In Italy alone, the second-hand market is worth 27 billion euros, equal to 1.2% of the national GDP.

This is reported by BVA Doxa's Secondhand Economy Observatory, and globally it is growing three times faster than traditional retail, according to Boston Consulting Group and Vestiaire Collective. But the brands that created these products remain outside this market, without visibility or revenue. Analysis conducted by the startup Dresso shows that the unmanaged secondary market represents, on average, between 10 and 20% of a brand's first-hand revenue, with peaks in the luxury and children's clothing segments. Products from a single brand can sell up to twenty thousand units in a single day on major second-hand marketplaces, at prices completely beyond the manufacturer's control and compromising their positioning on the primary channel.

"When a brand analyzes the data from its unmanaged resale, it almost always discovers the same thing: its most aggressive competitor isn't an industry competitor, but its own pre-sold product circulating on the secondary market at prices it can't control . This is real, traceable revenue that companies are simply giving away to the market," says Enrico Pietrelli, co-founder and CEO of Dresso, an Italian startup that developed the 2NDACT platform, which allows fashion brands to manage and enhance their secondary market. These items can no longer be sold in the primary channel, such as returns from e-commerce, wholesale, storefronts, or runway shows. These items often lose value in the traditional market, but when reintroduced into the secondary market, they generate a new revenue stream and reduce waste in the supply chain.

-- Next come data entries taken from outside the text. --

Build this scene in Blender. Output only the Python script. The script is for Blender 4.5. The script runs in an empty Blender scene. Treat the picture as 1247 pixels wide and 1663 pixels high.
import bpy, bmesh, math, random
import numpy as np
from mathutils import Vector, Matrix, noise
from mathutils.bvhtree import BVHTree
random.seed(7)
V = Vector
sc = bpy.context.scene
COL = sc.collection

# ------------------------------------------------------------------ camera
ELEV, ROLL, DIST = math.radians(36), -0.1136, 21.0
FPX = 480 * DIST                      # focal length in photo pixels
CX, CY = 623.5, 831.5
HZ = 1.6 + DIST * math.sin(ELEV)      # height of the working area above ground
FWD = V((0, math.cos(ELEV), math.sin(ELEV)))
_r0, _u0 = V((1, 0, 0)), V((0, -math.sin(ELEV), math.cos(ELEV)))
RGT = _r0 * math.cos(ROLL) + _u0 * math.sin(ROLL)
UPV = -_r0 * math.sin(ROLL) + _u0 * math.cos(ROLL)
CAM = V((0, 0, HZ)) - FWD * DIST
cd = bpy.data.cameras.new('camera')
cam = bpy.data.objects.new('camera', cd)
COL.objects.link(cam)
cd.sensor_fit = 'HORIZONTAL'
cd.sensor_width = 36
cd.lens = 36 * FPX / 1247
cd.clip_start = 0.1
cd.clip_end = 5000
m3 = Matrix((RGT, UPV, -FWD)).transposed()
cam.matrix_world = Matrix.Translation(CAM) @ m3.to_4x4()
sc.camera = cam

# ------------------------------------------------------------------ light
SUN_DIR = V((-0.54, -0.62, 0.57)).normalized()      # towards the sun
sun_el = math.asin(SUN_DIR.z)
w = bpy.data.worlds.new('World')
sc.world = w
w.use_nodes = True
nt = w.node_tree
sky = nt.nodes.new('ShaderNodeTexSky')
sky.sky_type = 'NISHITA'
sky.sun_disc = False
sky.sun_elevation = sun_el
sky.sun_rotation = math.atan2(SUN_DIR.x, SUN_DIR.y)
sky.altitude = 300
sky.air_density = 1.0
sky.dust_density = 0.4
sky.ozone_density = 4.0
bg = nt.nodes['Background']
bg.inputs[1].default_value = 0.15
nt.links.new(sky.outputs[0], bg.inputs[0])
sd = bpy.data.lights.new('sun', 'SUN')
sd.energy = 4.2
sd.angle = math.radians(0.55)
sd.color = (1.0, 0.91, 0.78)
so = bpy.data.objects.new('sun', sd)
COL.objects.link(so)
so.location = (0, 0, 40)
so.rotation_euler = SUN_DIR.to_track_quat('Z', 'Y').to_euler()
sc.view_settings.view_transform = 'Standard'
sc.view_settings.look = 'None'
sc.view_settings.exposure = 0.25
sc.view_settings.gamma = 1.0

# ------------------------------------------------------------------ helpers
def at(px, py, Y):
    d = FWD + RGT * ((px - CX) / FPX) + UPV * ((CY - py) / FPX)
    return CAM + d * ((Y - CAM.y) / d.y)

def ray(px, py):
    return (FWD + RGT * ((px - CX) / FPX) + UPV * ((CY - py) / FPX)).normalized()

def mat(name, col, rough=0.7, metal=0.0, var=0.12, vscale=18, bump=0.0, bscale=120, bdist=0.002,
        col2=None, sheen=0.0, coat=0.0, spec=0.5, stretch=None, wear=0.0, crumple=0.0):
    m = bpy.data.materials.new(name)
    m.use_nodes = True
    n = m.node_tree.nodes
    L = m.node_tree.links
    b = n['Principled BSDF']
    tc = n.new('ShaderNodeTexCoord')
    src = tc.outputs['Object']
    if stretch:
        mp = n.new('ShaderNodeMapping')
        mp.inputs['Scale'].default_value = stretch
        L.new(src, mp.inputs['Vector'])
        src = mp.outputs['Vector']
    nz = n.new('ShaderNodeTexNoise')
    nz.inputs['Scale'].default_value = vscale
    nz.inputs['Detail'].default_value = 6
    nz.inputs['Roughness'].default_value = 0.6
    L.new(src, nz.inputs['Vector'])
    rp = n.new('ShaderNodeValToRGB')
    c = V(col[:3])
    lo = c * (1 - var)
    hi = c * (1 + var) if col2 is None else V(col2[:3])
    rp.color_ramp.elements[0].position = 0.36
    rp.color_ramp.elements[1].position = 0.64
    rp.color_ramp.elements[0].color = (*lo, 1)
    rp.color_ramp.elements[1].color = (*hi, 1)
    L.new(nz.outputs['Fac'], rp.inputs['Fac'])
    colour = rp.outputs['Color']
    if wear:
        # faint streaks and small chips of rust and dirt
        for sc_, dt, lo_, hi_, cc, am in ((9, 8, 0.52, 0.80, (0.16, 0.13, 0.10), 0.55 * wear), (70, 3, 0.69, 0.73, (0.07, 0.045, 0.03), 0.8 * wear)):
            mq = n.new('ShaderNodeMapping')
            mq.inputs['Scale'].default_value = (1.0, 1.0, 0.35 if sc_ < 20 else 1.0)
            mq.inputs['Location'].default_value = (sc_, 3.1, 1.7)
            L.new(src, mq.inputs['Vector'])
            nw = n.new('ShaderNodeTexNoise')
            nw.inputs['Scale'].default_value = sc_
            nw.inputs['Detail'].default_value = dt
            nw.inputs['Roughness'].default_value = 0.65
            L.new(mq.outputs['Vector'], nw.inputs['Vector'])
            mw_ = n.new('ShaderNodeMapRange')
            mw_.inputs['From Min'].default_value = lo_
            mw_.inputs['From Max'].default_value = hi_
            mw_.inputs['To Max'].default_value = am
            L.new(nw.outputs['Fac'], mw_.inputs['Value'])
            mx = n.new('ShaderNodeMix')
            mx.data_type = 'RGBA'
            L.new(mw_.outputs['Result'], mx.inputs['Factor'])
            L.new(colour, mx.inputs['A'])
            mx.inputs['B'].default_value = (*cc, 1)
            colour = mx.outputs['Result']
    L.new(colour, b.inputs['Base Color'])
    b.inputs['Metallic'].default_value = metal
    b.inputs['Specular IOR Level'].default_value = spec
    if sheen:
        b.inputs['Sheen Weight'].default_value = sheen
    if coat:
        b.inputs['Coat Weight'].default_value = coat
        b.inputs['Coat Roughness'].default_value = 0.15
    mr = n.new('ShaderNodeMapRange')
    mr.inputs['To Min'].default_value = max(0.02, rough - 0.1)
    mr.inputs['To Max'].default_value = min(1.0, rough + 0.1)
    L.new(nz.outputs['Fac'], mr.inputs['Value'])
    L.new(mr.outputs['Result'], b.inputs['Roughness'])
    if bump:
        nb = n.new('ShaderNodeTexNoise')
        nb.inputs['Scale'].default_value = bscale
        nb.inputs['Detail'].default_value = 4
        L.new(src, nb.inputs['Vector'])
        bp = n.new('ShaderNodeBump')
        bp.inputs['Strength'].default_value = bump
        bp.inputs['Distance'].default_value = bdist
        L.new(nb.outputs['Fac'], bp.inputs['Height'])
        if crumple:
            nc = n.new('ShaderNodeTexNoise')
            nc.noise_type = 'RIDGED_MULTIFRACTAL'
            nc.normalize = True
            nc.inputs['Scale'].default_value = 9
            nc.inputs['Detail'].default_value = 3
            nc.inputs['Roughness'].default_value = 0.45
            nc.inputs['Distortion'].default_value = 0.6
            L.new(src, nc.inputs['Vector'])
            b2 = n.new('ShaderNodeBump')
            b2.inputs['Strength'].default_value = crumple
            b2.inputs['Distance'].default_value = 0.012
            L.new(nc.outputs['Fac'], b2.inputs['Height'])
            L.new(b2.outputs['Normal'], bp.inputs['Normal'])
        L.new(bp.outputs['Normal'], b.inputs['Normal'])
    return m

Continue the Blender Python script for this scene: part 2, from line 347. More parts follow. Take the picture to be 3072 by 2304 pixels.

Two requirements in particular will soon force brands to rethink their post-sale product management: the digital product passport, introduced by the ESPR Regulation (EU) 2024/1781, which came into force in July 2024, will be mandatory for the textile sector by 2027. Each garment will have to have a unique digital identity accessible via QR code or NFC, containing information on composition, supply chain, durability, and life cycle.
And the ban on the destruction of unsold textiles introduced by the ESPR, effective for large companies from July 19, 2026, and for medium-sized companies by 2030, puts an end to a practice that annually in Europe burns between 4 and 9% of unsold textiles before they are even worn, generating approximately 5.6 million tons of CO₂ annually, a volume comparable to Sweden's annual net emissions. Brands will be required to find verifiable alternatives, with public reporting requirements for the volumes eliminated: resale, reconditioning, reuse.

To comply with regulations, brands will need to know where their products are located, who bought them, and how many times they changed hands. This traceability infrastructure hasn't existed in the secondary market until now.